19 April 2022

Dutch lower house adopts foreign direct investment control regime

Stephanie TheBart de Rijke

On 19 April 2022, the lower house of parliament adopted a bill introducing a national security control regime for investment screening in the Netherlands. Once in force, the screening regime will apply to all qualifying investments made after 8 September 2020. This means that the legislation may affect recently concluded and currently ongoing transactions. The screening mechanism will apply to investments in undertakings active in vital processes or sensitive technology. In a previous article we outlined the investment control regime envisaged under the bill. The exact material scope has been debated in parliament and will be laid down in ministerial orders later this year. The government has made clear that it expects the bill to come into force by the end of 2022.

Investments covered

Vital processes

The bill identifies vital processes in three sectors: energy, banking, and key transport hubs. Not every investment in these sectors will be covered – the bill applies only to specific functions considered vital to a sector, such as financial market infrastructure and certain activities at Schiphol airport (the country's main airport) and the port of Rotterdam.

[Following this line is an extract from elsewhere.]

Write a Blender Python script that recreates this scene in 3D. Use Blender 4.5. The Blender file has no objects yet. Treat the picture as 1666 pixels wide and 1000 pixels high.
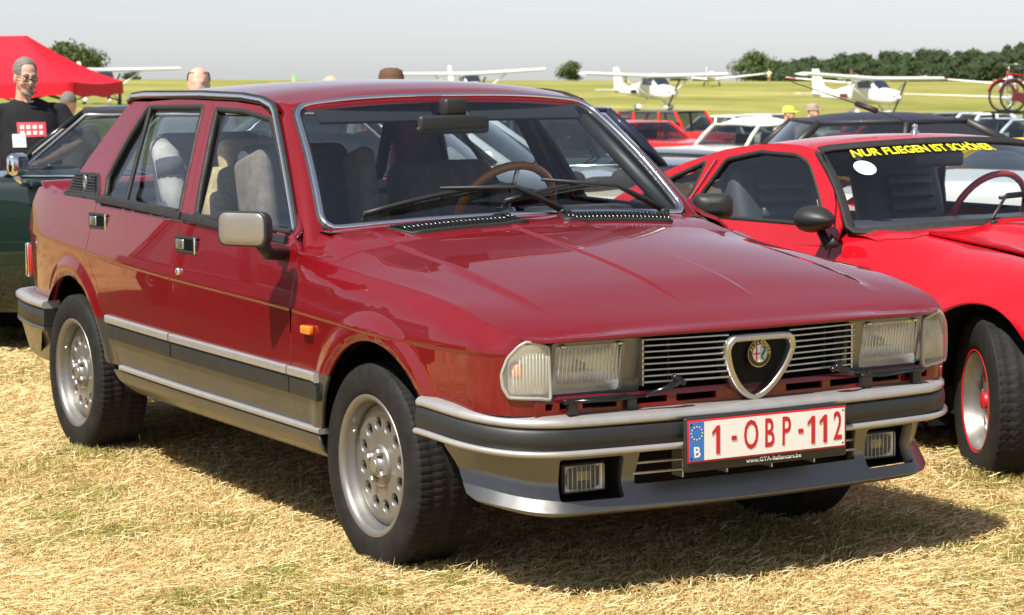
import bpy, bmesh, math, random
import numpy as np
from mathutils import Vector, Matrix, geometry
from math import sin, cos, pi, radians, sqrt, atan2, hypot
random.seed(7); RNG = np.random.default_rng(7)
scn = bpy.context.scene
COL = scn.collection

# ------------------------------------------------------------------ camera, sky, sun, exposure
CAM = (5.93248, -3.72392, 1.41342); AZ, PIT, ROLL, FPX = 2.6184397, -0.1001373, 0.0092772, 3815.395
_f = Vector((cos(PIT)*cos(AZ), cos(PIT)*sin(AZ), sin(PIT)))
_r = _f.cross(Vector((0, 0, 1))).normalized(); _d = _f.cross(_r)
CR = cos(ROLL)*_r + sin(ROLL)*_d; CD = -sin(ROLL)*_r + cos(ROLL)*_d; CF = _f
cd = bpy.data.cameras.new('camera'); cam = bpy.data.objects.new('camera', cd); COL.objects.link(cam)
cam.matrix_world = Matrix(((CR.x, -CD.x, -CF.x, CAM[0]), (CR.y, -CD.y, -CF.y, CAM[1]), (CR.z, -CD.z, -CF.z, CAM[2]), (0, 0, 0, 1)))
cd.sensor_width = 36; cd.lens = FPX/1666*36; cd.clip_start = .1; cd.clip_end = 6000
cd.dof.use_dof = True; cd.dof.focus_distance = 6.2; cd.dof.aperture_fstop = 13
scn.camera = cam
TOSUN = Vector((.25, -.60, 1.0)).normalized()
w = bpy.data.worlds.new('World'); scn.world = w; w.use_nodes = True
nt = w.node_tree; bg = nt.nodes['Background']
sky = nt.nodes.new('ShaderNodeTexSky'); sky.sky_type = 'NISHITA'; sky.sun_disc = False
sky.sun_elevation = math.asin(TOSUN.z); sky.sun_rotation = atan2(TOSUN.x, TOSUN.y)
sky.air_density = 1.0; sky.dust_density = .45; sky.ozone_density = 1.0; sky.altitude = 50
hs = nt.nodes.new('ShaderNodeHueSaturation'); hs.inputs['Saturation'].default_value = .38; hs.inputs['Value'].default_value = 1.0
tn = nt.nodes.new('ShaderNodeMix'); tn.data_type = 'RGBA'; tn.blend_type = 'MULTIPLY'; tn.inputs[0].default_value = 1; tn.inputs[7].default_value = (.95, .985, 1.085, 1)   # white haze
nt.links.new(sky.outputs[0], hs.inputs['Color']); nt.links.new(hs.outputs[0], tn.inputs[6]); nt.links.new(tn.outputs[2], bg.inputs[0])
bg.inputs[1].default_value = .074
sd = bpy.data.lights.new('sun', 'SUN'); sd.energy = 5.0; sd.angle = radians(.6); sd.color = (1, .95, .86)
sun = bpy.data.objects.new('sun', sd); COL.objects.link(sun)
sun.rotation_euler = TOSUN.to_track_quat('Z', 'Y').to_euler(); sun.location = (0, -10, 15)
vs = scn.view_settings; vs.view_transform = 'Standard'; vs.look = 'None'; vs.exposure = 0.72; vs.gamma = 1
scn.render.engine = 'CYCLES'; scn.cycles.max_bounces = 8; scn.cycles.transparent_max_bounces = 24
scn.cycles.use_denoising = True; scn.cycles.caustics_reflective = False; scn.cycles.caustics_refractive = False

def ray(u, v): return CF + CR*((u-833)/FPX) + CD*((v-500)/FPX)
def at_depth(u, v, D): return Vector(CAM) + ray(u, v)*D
def on_z(u, v, z):
    d = ray(u, v); return Vector(CAM) + d*((z-CAM[2])/d.z)
def on_x(u, v, x):
    d = ray(u, v); return Vector(CAM) + d*((x-CAM[0])/d.x)

# ------------------------------------------------------------------ materials
def ramp(nt, fac, stops):
    n = nt.nodes.new('ShaderNodeValToRGB'); e = n.color_ramp.elements
    while len(e) < len(stops): e.new(.5)
    for i, (p, c) in enumerate(stops): e[i].position = p; e[i].color = (*c, 1)
    if fac is not None: nt.links.new(fac, n.inputs[0])
    return n
def noise(nt, scale, detail=4, coord='Object', rough=.55, dist=0):
    tc = nt.nodes.new('ShaderNodeTexCoord'); n = nt.nodes.new('ShaderNodeTexNoise')
    n.inputs['Scale'].default_value = scale; n.inputs['Detail'].default_value = detail
    n.inputs['Roughness'].default_value = rough; n.inputs['Distortion'].default_value = dist
    nt.links.new(tc.outputs[coord], n.inputs['Vector']); return n
def mat(name, col, rough=.5, metal=0, coat=0, spec=.5, bump=0, bscale=60, var=0, vscale=8, emit=None, rvar=0, coatr=.03):
    m = bpy.data.materials.new(name); m.use_nodes = True; nt = m.node_tree; b = nt.nodes['Principled BSDF']
    b.inputs['Base Color'].default_value = (*col, 1); b.inputs['Roughness'].default_value = rough
    b.inputs['Metallic'].default_value = metal; b.inputs['Coat Weight'].default_value = coat; b.inputs['Coat Roughness'].default_value = coatr
    b.inputs['Specular IOR Level'].default_value = spec
    if var:
        n = noise(nt, vscale, 5); lo = tuple(max(0, c*(1-var)) for c in col); hi = tuple(min(1, c*(1+var)) for c in col)
        r = ramp(nt, n.outputs[0], [(.3, lo), (.7, hi)]); nt.links.new(r.outputs[0], b.inputs['Base Color'])
    if rvar:
        n2 = noise(nt, vscale*.7, 6); mr = nt.nodes.new('ShaderNodeMapRange')
        mr.inputs['From Min'].default_value = .3; mr.inputs['From Max'].default_value = .7
        mr.inputs['To Min'].default_value = max(.0, rough-rvar); mr.inputs['To Max'].default_value = rough+rvar
        nt.links.new(n2.outputs[0], mr.inputs[0]); nt.links.new(mr.outputs[0], b.inputs['Roughness'])
    if bump:
        n3 = noise(nt, bscale, 3); bp = nt.nodes.new('ShaderNodeBump'); bp.inputs['Strength'].default_value = bump; bp.inputs['Distance'].default_value = .004
        nt.links.new(n3.outputs[0], bp.inputs['Height']); nt.links.new(bp.outputs[0], b.inputs['Normal'])
    if emit: b.inputs['Emission Color'].default_value = (*emit[0], 1); b.inputs['Emission Strength'].default_value = emit[1]
    return m
def glassmat(name, tint=(.86, .92, .90), refl=1.0, rough=.0, frost=0):
    """thin window pane: see-through with a fresnel reflection"""
    m = bpy.data.materials.new(name); m.use_nodes = True; nt = m.node_tree; nt.nodes.clear()
    o = nt.nodes.new('ShaderNodeOutputMaterial'); mx = nt.nodes.new('ShaderNodeMixShader')
    t = nt.nodes.new('ShaderNodeBsdfTransparent'); t.inputs[0].default_value = (*tint, 1)
    g = nt.nodes.new('ShaderNodeBsdfGlossy'); g.inputs['Roughness'].default_value = rough; g.inputs[0].default_value = (.95, .97, 1, 1)
    ge = nt.nodes.new('ShaderNodeNewGeometry'); dt = nt.nodes.new('ShaderNodeVectorMath'); dt.operation = 'DOT_PRODUCT'
    nt.links.new(ge.outputs['Normal'], dt.inputs[0]); nt.links.new(ge.outputs['Incoming'], dt.inputs[1])
    def mth(op, a, b=None, cl=False):
        n = nt.nodes.new('ShaderNodeMath'); n.operation = op; n.use_clamp = cl
        for i, q in enumerate((a, b)):
            if q is None or q is True: continue
            if isinstance(q, (int, float)): n.inputs[i].default_value = q
            else: nt.links.new(q, n.inputs[i])
        return n.outputs[0]
    sch = mth('POWER', mth('SUBTRACT', 1.0, mth('ABSOLUTE', dt.outputs['Value'])), 5.0)      # two surfaces of a thin pane
    fac = mth('MULTIPLY_ADD', sch, .92*refl, True); fac.node.inputs[2].default_value = .075*refl
    nt.links.new(fac, mx.inputs[0])
    if frost:
        df = nt.nodes.new('ShaderNodeBsdfDiffuse'); df.inputs[0].default_value = (.8, .8, .77, 1); m2 = nt.nodes.new('ShaderNodeMixShader'); m2.inputs[0].default_value = frost
        nt.links.new(t.outputs[0], m2.inputs[1]); nt.links.new(df.outputs[0], m2.inputs[2]); t = m2
    nt.links.new(t.outputs[0], mx.inputs[1]); nt.links.new(g.outputs[0], mx.inputs[2]); nt.links.new(mx.outputs[0], o.inputs[0])
    return m
def paint(name, col, rough=.5, dust=.22):
    """clear-coated paint with a little dust in the coat"""
    m = mat(name, col, rough, 0, 1.0, .08, var=.06, vscale=3)
    nt = m.node_tree; b = nt.nodes['Principled BSDF']
    n = noise(nt, 2.2, 6); mr = nt.nodes.new('ShaderNodeMapRange')
    mr.inputs['From Min'].default_value = .35; mr.inputs['From Max'].default_value = .75
    mr.inputs['To Min'].default_value = .008; mr.inputs['To Max'].default_value = .008+.16*dust
    nt.links.new(n.outputs[0], mr.inputs[0]); nt.links.new(mr.outputs[0], b.inputs['Coat Roughness'])
    return m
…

The Minister of Economic Affairs and Climate has indicated that "a process is only designated as vital if the failure of an individual provider leads directly to disruptions in the continuity of the process with large-scale negative consequences." For this reason, a drinking water supplier can be regarded as an individual provider, while food supply is less likely to be considered vital as the failure of one individual food supplier will not lead to a disruption of overall supply.

The Minister also announced that a process of identifying vital suppliers in the agri-food sector is still underway. She further clarified that a vital designation does not extend to the entire supply chain, so companies that supply primary providers of a vital process cannot be considered the same as those primary providers. They will generally fall outside the scope of the bill. Lastly, the bill allows the Minister of Economic Affairs to expand the scope of vital infrastructure providers in emergency situations.

Sector-specific national security screening regimes are already in place for telecoms (see our previous article), electricity and gas. These regimes take precedence over the general investment screening regime under the bill. The bill also does not identify postal service as a vital process. The Minister considers that universal postal services are already sufficiently protected under the Dutch Postal Act.

Sensitive technology

Military goods and dual-use items which fall under the EU Dual-Use Regulation 2021/821 are considered sensitive technology (see our previous article). By ministerial order, some of these technologies may be excluded. Or the Minister may designate some other technologies as sensitive. Drafts of these ministerial orders have not yet been published but are expected before the summer.

High-tech campus

Following an amendment passed by the lower house of parliament, the bill will now also cover investments in high-tech campuses. Such investments are considered real estate investments. But they could potentially be investments in high-tech start-ups and scale-ups that develop and exploit technology. This amendment is intended to mitigate national security risks that may arise if a high tech-campus - where public-private cooperation takes place on technologies and applications economically and strategically important to the Netherlands - changes hands. The immediate cause for this amendment was the recent sale of High Tech Campus Eindhoven to a Singaporean state-owned company, which was not subject to investment screening.

National security vs. public interest

According to the government, the national security test under the bill is broad, since it concerns the continuity and security of vital processes and also tries to prevent undesired knowledge transfer. The government does not want to expand the scope of the national security test by including a public interest test that would also consider, for example, macro-economic consequences, public health and wellbeing, and food safety). By the same token, employee interests are not subject to FDI screening either, since they are not considered matters of national security.

What next

The bill as adopted by the lower house will be sent to the upper house of parliament, which cannot amend the bill but only approve or reject it. The ministerial orders which will contain more detailed rules still have to be publicly consulted online (expected before the summer). The lower and upper house of parliament will be informed about the draft orders and each house can request a vote. The government expects the screening mechanism to be fully operative by the end of 2022.